Paling of kwabaal?

Eens vroeg een vriend me mee voor een duik. Hij was duikinstructeur. Ik had nog nooit gedoken, ik had (heb) niet eens een zwemdiploma. Niet dat badmeesters me er ooit naar vragen. In het Overijssels Kanaal zijn geen badmeesters. Op een paar geïsoleerde petgaten en afgravingen na, was dat het dichtstbijzijnde water dat vriend wist, met meer dan een halve meter zicht. Honderd kilometer van Groningen.
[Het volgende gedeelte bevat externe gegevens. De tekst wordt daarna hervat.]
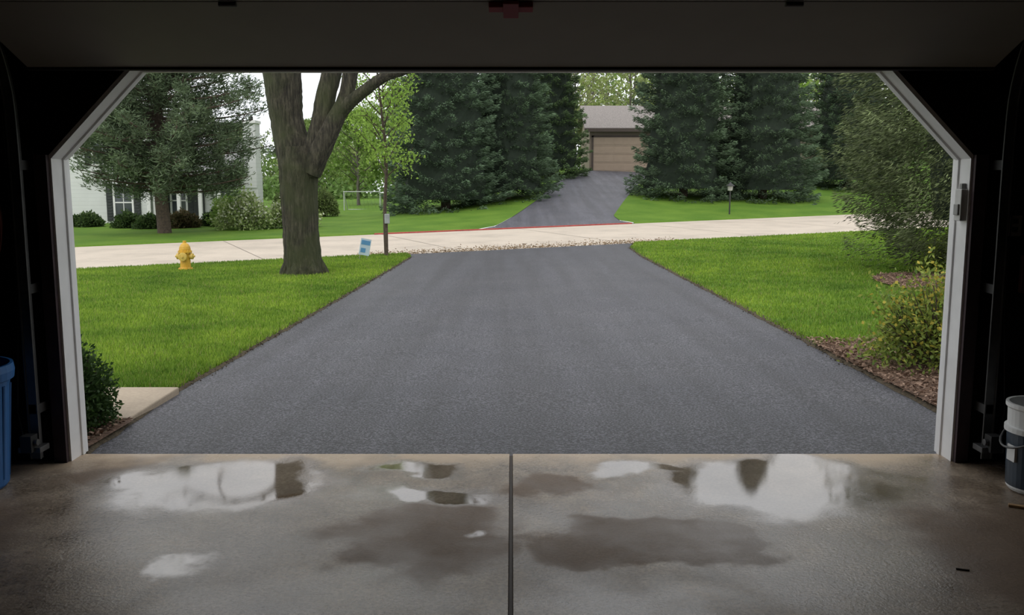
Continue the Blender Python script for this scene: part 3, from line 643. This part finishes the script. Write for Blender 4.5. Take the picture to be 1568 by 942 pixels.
# overhead door
M_door=simple('door_panel_paint',(.25,.235,.20),.6,.05,3); M_seal=simple('black_rubber',(.012,.012,.012),.7); M_redh=simple('red_handle',(.25,.012,.018),.5); M_steel=simple('galvanised_steel',(.10,.10,.10),.5,.15,20,metal=.5)
mb=MB(); y,z=-.18,2.125; ang=[21.5,11,3,1]
for k,a in enumerate(ang):
    a=math.radians(a); L_=.61 if k==0 else .53
    T_=Matrix.Translation((0,y,z))@Matrix.Rotation(-a,4,'X')
    V,F=box(-2.5,2.5,-L_+.004,0,0,.045); mb.add(xf(V,T_),F,0)
    for xx in np.linspace(-2.46,2.46,5):
        V,F=box(xx-.035,xx+.035,-L_+.01,-.01,.045,.06); mb.add(xf(V,T_),F,0)
    if k==0:
        V,F=box(-2.5,2.5,0,.018,-.012,.05); mb.add(xf(V,T_),F,1)
        V,F=box(-.10,.10,-L_+.0,-L_+.045,-.03,-.0); mb.add(xf(V,T_),F,2); V,F=box(-.035,.035,-L_-.05,-L_+.07,-.045,-.028); mb.add(xf(V,T_),F,2)
    for xx in (-1.28,0,1.28):
        if xx or k:
            V,F=box(xx-.035,xx+.035,-L_-.03,-L_+.03,-.012,.0); mb.add(xf(V,T_),F,3)
            V,F=lathe([(0,-.04),(.012,-.04),(.012,.04),(0,.04)],8,axis=(1,0,0),loc=(xx,-L_,-.016)); mb.add(xf(V,T_),F,3)
    y-=L_*math.cos(a); z+=L_*math.sin(a)
mb.build('garage_door',[M_door,M_seal,M_redh,M_steel],bevel=.003)
M_trk=simple('dull_track_steel',(.10,.10,.10),.5,.2,10,metal=.6)
for s in (-1,1):
    mb=MB(); x=s*2.575
    P=[(x,-.235,.05),(x,-.235,1.0),(x,-.235,1.75),(x,-.27,2.05),(x,-.40,2.30),(x,-.62,2.47),(x,-.9,2.53),(x,-2.2,2.56),(x,-3.0,2.58)]
    Q,_=spl(P,[1]*9,60)
    for dx,dy in ((-.025,0),(.025,0)): mb.add(*tube(Q+[dx,0,0],[.006]*60,6),0)
    T=np.gradient(Q,axis=0);T=norm(T); Nn=np.stack([0*T[:,0],-T[:,2],T[:,1]],-1)
    V=np.stack([Q+[-.025,0,0],Q+[.025,0,0],Q+[.025,0,0]-Nn*.03,Q+[-.025,0,0]-Nn*.03],1).reshape(-1,3)
    F=[(4*i+k,4*i+k+1,4*i+5+k,4*i+4+k) for i in range(59) for k in (0,1)]; mb.add(V,F,0)
    for zz in (.3,.95,1.6): mb.add(*box(x-.03,x+.03,-.235,-.12,zz,zz+.05),0)
    mb.build('door_track',[M_trk])
    mb=MB(); mb.add(*box(x-.06,x+.06,-.30,-.20,.10,.13),0); mb.add(*box(x-.03,x+.03,-.33,-.26,.11,.20),1); mb.add(*lathe([(0,0),(.018,0),(.018,.02),(0,.02)],12,axis=(-s,0,0),loc=(x-s*.03,-.295,.16)),0)
    mb.add(*tube([(x+s*.03,-.28,.15),(x+s*.1,-.2,.3),(x+s*.09,-.135,.9),(x+s*.1,-.135,2.0)],[.004]*4,5),1)
    mb.build('door_safety_sensor',[M_steel,M_seal],bevel=.003)
mb=MB(); mb.add(*box(2.405,2.44,-.11,-.04,1.33,1.50),0); mb.add(*box(2.395,2.406,-.10,-.05,1.36,1.42),1)
mb.add(*box(2.415,2.44,-.09,-.06,1.50,1.53),1)
mb.build('wall_keypad',[simple('keypad_grey',(.6,.6,.58),.5),simple('keypad_dark',(.3,.3,.29),.5)],bevel=.004)
mb=MB(); mb.add(*box(2.66,2.73,-.13,-.12,1.25,1.36),0)
for zz in (1.27,1.315): mb.add(*box(2.68,2.71,-.135,-.128,zz,zz+.028),1)
mb.build('power_outlet',[simple('outlet_plate',(.30,.27,.24),.4),M_seal],bevel=.002)
mb=MB(); c=np.array([-2.78,-.16,1.35])
for k in range(6):
    a=np.linspace(0,2*np.pi,25); P=np.stack([c[0]+(.075+.004*k)*np.cos(a),c[1]-.01*k+0*a,c[2]+(.17+.01*k)*np.sin(a)-.01*k],-1); mb.add(*tube(P,[.006]*25,5),0)
mb.add(*tube([(c[0],-.12,c[2]+.2),(c[0],-.18,c[2]+.19),(c[0],-.23,c[2]+.23)],[.008]*3,6),1)
mb.build('extension_cord',[simple('dark_red_cord',(.14,.03,.022),.6),M_steel])
mb=MB(); mb.add(*tube([(2.84,-.19,.02),(2.82,-.16,.9),(2.81,-.14,1.75)],[.014]*3,8),0,smooth=True); mb.add(*box(2.72,2.94,-.185,-.155,.95,1.15),1)
mb.build('shovel',[M_wood,simple('rust_blade',(.10,.03,.022),.6)],bevel=.004)
M_blue=simple('blue_plastic',(.015,.11,.32),.45,.1,5)
mb=MB(); L=(-2.775,-.58,0)
mb.add(*lathe([(0,.005),(.205,.005),(.215,.02),(.25,.55),(.27,.56),(.275,.60),(.27,.635),(.255,.635),(.245,.56),(.20,.04),(0,.04)],40,loc=L),0)
for a in np.linspace(0,6.28,17)[:-1]: mb.add(*tube([(L[0]+.213*math.cos(a),L[1]+.213*math.sin(a),.05),(L[0]+.232*math.cos(a),L[1]+.232*math.sin(a),.3),(L[0]+.249*math.cos(a),L[1]+.249*math.sin(a),.53)],[.008]*3,6),0)
mb.add(*tube([(L[0]-.07,L[1]-.26,.52),(L[0],L[1]-.30,.5),(L[0]+.07,L[1]-.26,.52)],[.012]*3,6),0)
mb.build('trash_can',[M_blue])
mb=MB(); L=(2.645,-.60,0)
mb.add(*lathe([(0,.005),(.13,.005),(.14,.02),(.150,.30),(.165,.305),(.165,.33),(.152,.335),(.155,.42),(.165,.43),(.165,.45),(.15,.45),(.125,.03),(0,.03)],36,loc=L),0)
mb.add(*lathe([(.1365,.03),(.1425,.03),(.1525,.30),(.147,.30)],36,loc=L),1)
for s in (-1,1): mb.add(*lathe([(0,0),(.018,0),(.018,.02),(0,.02)],12,axis=(0,s,0),loc=(L[0],L[1]+s*.155,.36)),0)
a=np.linspace(-math.pi/2,math.pi/2,17); P=np.stack([L[0]-.18*np.cos(a),L[1]+.165*np.sin(a),.36-.13*np.cos(a)],-1); mb.add(*tube(P,[.006]*17,6),2)
mb.add(*box(L[0]-.153,L[0]-.140,L[1]-.05,L[1]+.02,.16,.24),0)
mb.build('bucket',[simple('white_plastic',(.75,.76,.75),.4,.05),simple('dark_label',(.02,.035,.055),.4,.3,12),M_steel])
mb=MB(); V,F=box(-.09,.09,-.012,.012,0,.012); mb.add(xf(V,Matrix.Translation((2.46,-.87,.001))@Matrix.Rotation(-.5,4,'Z')),F); mb.build('wood_shim',[simple('shim_wood',(.45,.28,.13),.7)],bevel=.002)
mb=MB(); V,F=box(-.025,.025,-.003,.003,0,.005); mb.add(xf(V,Matrix.Translation((1.81,-1.55,.001))@Matrix.Rotation(-.3,4,'Z')),F); mb.build('twig',[M_bark2])

# ------------------------------------------------------------ world, light, camera
w=bpy.data.worlds.new('overcast'); sc.world=w; w.use_nodes=True; nt=w.node_tree; bg_=nt.nodes['Background']
tc=N(nt,'ShaderNodeTexCoord'); n=N(nt,'ShaderNodeTexNoise'); n.inputs['Scale'].default_value=2.2; n.inputs['Detail'].default_value=5
nt.links.new(tc.outputs['Generated'],n.inputs['Vector'])
nt.links.new(ramp(nt,n.outputs['Fac'],[(.3,(.84,.88,.94)),(.7,(1.,.99,.98))]),bg_.inputs['Color']); bg_.inputs['Strength'].default_value=1.45
s=bpy.data.lights.new('sun','SUN'); s.energy=1.0; s.angle=math.radians(50); s.color=(1,.96,.90); so=bpy.data.objects.new('sun',s); sc.collection.objects.link(so); so.rotation_euler=(math.radians(35),math.radians(-20),0)
cam=bpy.data.cameras.new('camera'); cam.lens=32.14; cam.sensor_width=36; cam.clip_end=500
co=bpy.data.objects.new('camera',cam); sc.collection.objects.link(co); co.location=(.005,-5.03,1.55); co.rotation_euler=(math.radians(90-7.97),0,0); sc.camera=co
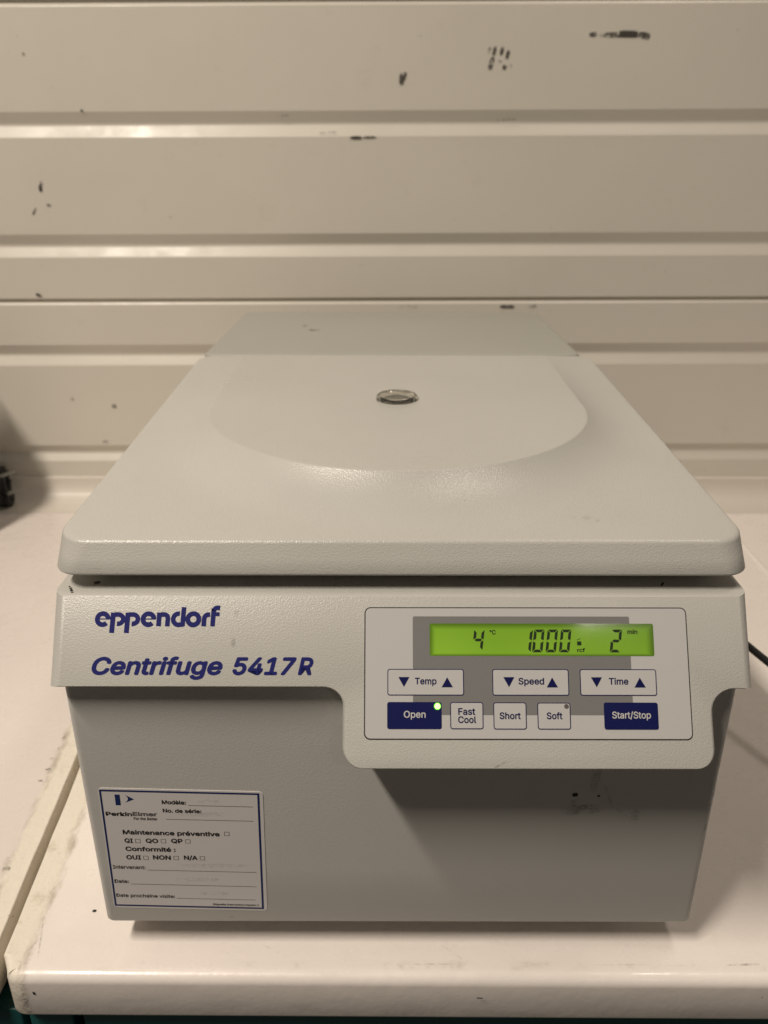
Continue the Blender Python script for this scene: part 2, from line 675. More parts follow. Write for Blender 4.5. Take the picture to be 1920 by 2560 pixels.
ctop.k = 0
ctop(-.1790, .0250, .0026, .0022, M_chip)
ctop(-.2040, .0080, .0010, .0340, M_smudge, 14)
ctop(-.2075, -.0010, .0010, .0150, M_smudge, -25)
ctop(-.0720, .0000, .0260, .0009, M_smudge, -28)
ctop(.0300, -.0020, .0160, .0008, M_smudge, -40)
ctop(.1150, -.0100, .050, .0010, M_smudge, 1)
ctop(.1560, -.0105, .030, .0012, M_smudge, -2)
ctop(.0100, -.0100, .045, .0016, M_smudge, 1)
ctop(.1900, -.0095, .020, .0016, M_smudge, 2)
decal(rt, (.0440, FY - .0026, -.0110), UX, UZ, .0042, .0010, M_chip, -4)
decal(rt, (-.2000, FY + .0004, -.0120), UX, UZ, .0014, .0030, M_chip, 10)
tag(rt.build('worktop', angle=40), 'white worktop with worn yellowed left joint under the machine', 'worktop', kind='structure')

o_left = [(-.95, -.0180)] + line((-.60, -.0180), (-.2400, -.0180), 20) + arc(-.2330, -.0120, .0060, 270, 340, 4) + jit(line((gapx(.002, -1), .002), (gapx(.645, -1), .645), 40), .0003, 6) + \
    line((gapx(.65, -1) - .004, .6545), (-.90, .6545), 20) + [(-.95, .65)]
lt = worktop('worktop', o_left, M_counter_dimmed, '')
cove(lt, -.945, gapx(.62, -1) - .001, M_counter)
decal(lt, (-.2440, .0560, .0003), UX, UY, .0055, .0050, M_scuff_soft)
for k in range(5):
    decal(lt, (-.2530 + .0012 * (k % 2), .135 + .012 * k, .0003 + k * 1e-5), UX, UY, .0045, .0022, M_scuff_soft, 20 * k)
tag(lt.build('worktop', angle=40), 'neighbouring white worktop left of the dark joint', 'worktop', kind='structure')
o_far = [(.3982, -.0180)] + line((.4040, -.0205), (1.1, -.0220), 20) + [(1.1, .65)] + line((1.09, .6545), (.405, .6545), 12) + line((.3982, .65), (.3982, .0), 14)
ft = worktop('worktop', o_far, M_counter, '')
cove(ft, .3980, 1.095, M_counter)
ft.loft([[(.3978 + .0030 * math.cos(R(180 - 20 * j)), y, -.0004 + .0018 * math.sin(R(20 * j))) for j in range(10)] for y in [-.012 + .033 * k for k in range(20)]], M_counter, False, False, False)
tag(ft.build('worktop', angle=40), 'neighbouring white worktop at the far right', 'worktop', kind='structure')

# --- teal base cabinet below
cab = empty('base_cabinet', (0, .3, -.9))
mb = MB()
box(mb, -.90, 1.05, .010 - .3, .34, 0, .864, M_blackgap)
mb.build('carcass', cab)
for x0, x1, nm in ((-.80, -.2165, 'door'), (-.2125, -.1875, 'side_panel'), (-.1815, .40, 'drawer_front'), (.404, 1.0, 'drawer_front')):
    mb = MB()
    box(mb, x0, x1, -.008 - .3, .010 - .3, .08, .860, M_teal, .0012)
    mb.build(nm, cab)
tag(cab, 'dark teal base cabinet showing below the worktop front edge', 'cabinet')

# ================================================================== THE CENTRIFUGE
CF = empty('centrifuge', (0, .28, 0))
OFF = Vector((0, -.28, 0))          # parts are modelled in world axes, shifted under the root


def part(mb, name, parent=CF, angle=32):
    return mb.build(name, parent, angle, loc=OFF if parent is CF else None)


tag(CF, 'grey tabletop laboratory centrifuge with green lit display and blue lettering', 'centrifuge')
SX = .1652                            # half width of the housing
SL = math.hypot(1, .65)


def P(u, v, h=0.):
    """point on the sloping front: u to the right, v down the slope, h out of the surface"""
    return Vector((u, .016 - .65 * v / SL - h / SL, .2183 - v / SL + .65 * h / SL))


def PU(u, up, h):                     # same with 'up' positive upwards, for lettering
    return P(u, -up, h)


# lower body
mb = MB()
rings = []
for z, i in ((.0200, .0030), (.0203, .0016), (.0212, .0005), (.0225, 0), (.060, 0), (.12, 0), (.1835, 0)):
    rings.append([(x, y, z) for x, y in rrect(-.1618 + i, .1612 - i, i, .556 - i, .0042, 6)])
mb.loft(rings, M_body)
# wear marks on the painted front
FZ = (0, 0, 1)


def bmark(x, z, w, h, mat, rot=0.):
    decal(mb, (x, -.00012 - bmark.k * 1e-5, z), UX, FZ, w, h, mat, rot)
    bmark.k += 1


bmark.k = 0
bmark(.0935, .1015, .0240, .0070, M_smudge, 4)
bmark(.0965, .1035, .0130, .0040, M_smudge, 2)
bmark(.1060, .1110, .0016, .0200, M_smudge, 22)
bmark(.1140, .1000, .0016, .0120, M_smudge, 48)
bmark(.0985, .1220, .0050, .0200, M_smudge, -6)
bmark(.1210, .0985, .0050, .0090, M_smudge, 10)
bmark(.0890, .1115, .0032, .0030, M_chip, 10)
bmark(.1010, .1108, .0016, .0015, M_chip, 0)
bmark(.0890, .1060, .0040, .0060, M_smudge, 0)
bmark(-.0920, .0252, .0035, .0016, M_smudge, 0)
bmark(.1588, .1070, .0016, .0240, M_smudge, -3)
bmark(.1582, .0900, .0012, .0100, M_smudge, -3)
bmark(-.1380, .1480, .0020, .0014, M_smudge, 0)
part(mb, 'lower_body')

# foot plate underneath
mb = MB()
box(mb, -.1500, .1300, .0220, .54, .0, .0202, simple('foot_plate_dark', (.06, .058, .055), .6), .001)
part(mb, 'foot_plate')

# upper housing: the silhouette of the front panel, rounded over and run back along the sides
sil = []                              # (u, v, inset class)


def add(pts, c):
    for p in pts:
        sil.append((p[0], p[1], c))


e_top, e_side, e_low = .0010, .0060, .0022
add([(-SX, .0)], None)
low = [(-SX, .0445)] + [(-.10, .0445), (-.06, .0445)] + [(-.0365 + .0090 * math.sin(R(a)), .0535 - .0090 * math.cos(R(a))) for a in range(0, 91, 9)] + \
    [(-.0275 + .0095 * (1 - math.cos(R(a))), .0718 + .0095 * math.sin(R(a))) for a in range(0, 91, 9)] + [(.02, .0813), (.08, .0813)] + \
    [(.1357 + .0095 * math.sin(R(a)), .0718 + .0095 * math.cos(R(a))) for a in range(0, 91, 9)] + \
    [(.1452 + .0100 * (1 - math.cos(R(a))), .0550 - .0100 * math.sin(R(a))) for a in range(0, 91, 9)] + [(.1646, .0450)]
outl = [(-SX, 0)] + low + [(.1646, 0)] + [(.1, 0), (.0, 0), (-.1, 0)]
n = len(outl)


def edge_r(i):
    a, b = outl[i], outl[(i + 1) % n]
    if a[1] == 0 and b[1] == 0:
        return e_top
    if abs(a[0] - b[0]) < 1e-6 and abs(a[0]) > .16:
        return e_side
    return e_low


def inset(k):
    """outline with every edge moved inwards by k times its own radius (v points down, outline runs counter-clockwise on screen)"""
    res = []
    for i in range(n):
        a, b, c = Vector(outl[i - 1]), Vector(outl[i]), Vector(outl[(i + 1) % n])
        d0, d1 = (b - a).normalized(), (c - b).normalized()
        n0, n1 = Vector((d0.y, -d0.x)), Vector((d1.y, -d1.x))
        r0, r1 = edge_r((i - 1) % n) * k, edge_r(i) * k
        det = n0.x * n1.y - n0.y * n1.x
        if abs(det) < 1e-4:
            res.append(b + n1 * r1)
        else:
            res.append(Vector(((r0 * n1.y - r1 * n0.y) / det, (n0.x * r1 - n1.x * r0) / det)) + b)
    return res


rings = []
for k in range(9):
    a = R(90 * k / 8)
    q = inset(1 - math.sin(a))
    dep = .0055 * (1 - math.cos(a))
    rings.append([P(x, y) + Vector((0, dep, 0)) for x, y in q])
rings.append([P(x, y) + Vector((0, .545, 0)) for x, y in outl])
mb = MB()
mb.loft([r[::-1] for r in rings], M_shell)
# raised seat under the lid
zs = [(.2150, 0), (.2240, 0), (.2266, .0004)]
mb.loft([[(x, y, z) for x, y in rrect(-.1500 + i, .1496 - i, .0360 + i, .33, .003, 5)] for z, i in zs], M_shell)
# small dings
for (u, v, w, h, m) in ((-.1465, .0066, .0, .0, None),):
    pass
decal(mb, P(-.0780, .0085, .0001), UX, P(0, -1) - P(0, 0), .0026, .0045, M_faint)
decal(mb, P(-.0790, .0225, .00012), UX, P(0, -1) - P(0, 0), .0024, .0055, M_faint)
decal(mb, P(.0460, .0775, .00012), UX, P(0, -1) - P(0, 0), .0090, .0012, M_smudge, 25)
decal(mb, P(-.0400, .0430, .00013), UX, P(0, -1) - P(0, 0), .0010, .0030, M_smudge, 0)
decal(mb, (-.1480, .0275, .21848), UX, UY, .0034, .0034, M_chip, 15)
decal(mb, (.1270, .0265, .21848), UX, UY, .0012, .0050, M_chip, -30)
for k in range(4):
    decal(mb, P(-.1570 - .0008 * k, .0005 - .0004 * k, .0006 + k * 1e-5) + Vector((0, .003 + .001 * k, .0)), UX, UY, .0016, .0012, M_chip, 40 * k)
part(mb, 'upper_housing', angle=28)

# lid
LH, LYF, LYB = .1664, .0188, .3380


def ztop_plane(y):
    return .2422 + (.2580 - .2422) * (y - .0255) / (.33 - .0255)


def ztop_plat(y):
    return .2596 + (.2590 - .2596) * (y - .0815) / (.33 - .0815)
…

We oefenden in het zwembad. Hij legde uit dat ik door ergens in te knijpen, iets opblies, terwijl ik het door in iets anders te knijpen, weer uitblies. Zo kon ik mij laten zakken, zweven of stijgen. Ik was loodzwaar, met die zuurstofflessen. Ik ging te water, zonk en kwam op de bodem op mijn rug te liggen. Ik spartelde als een kever, maar kreeg er geen beweging in. Wacht, ik moest hem knijpen. Ik kneep en pompte en warempel, daar zweefde ik omhoog.
’s Nachts – vissen geven de voorkeur aan duisternis – plonsden we door een rietkraag in het gitzwarte kanaal. Met een lamp keken we rond. We zagen twee enorme snoeken. Er zwommen voorns, baarzen en er luierden twee moddervette, vuistdikke palingen. Achteraf denk ik: zouden het geen kwabalen zijn geweest? Dat zijn kabeljauw-achtige zoetwatervissen, die in deze tijd van het jaar eitjes leggen. Ze zijn zeldzaam, maar waren algemeen toen het water nog schoon was, vooral in Overijssel. Kwabalen hebben een sliertje onder hun bek en een lange, lage rugvin met een inkeping.
Enfin, ik zal het nooit weten. Na een uur onder water had ik een gortdroge keel van die zuurstofslang. We klommen op de oever en als verrassing bleek vriend warme anijsmelk bij zich te hebben.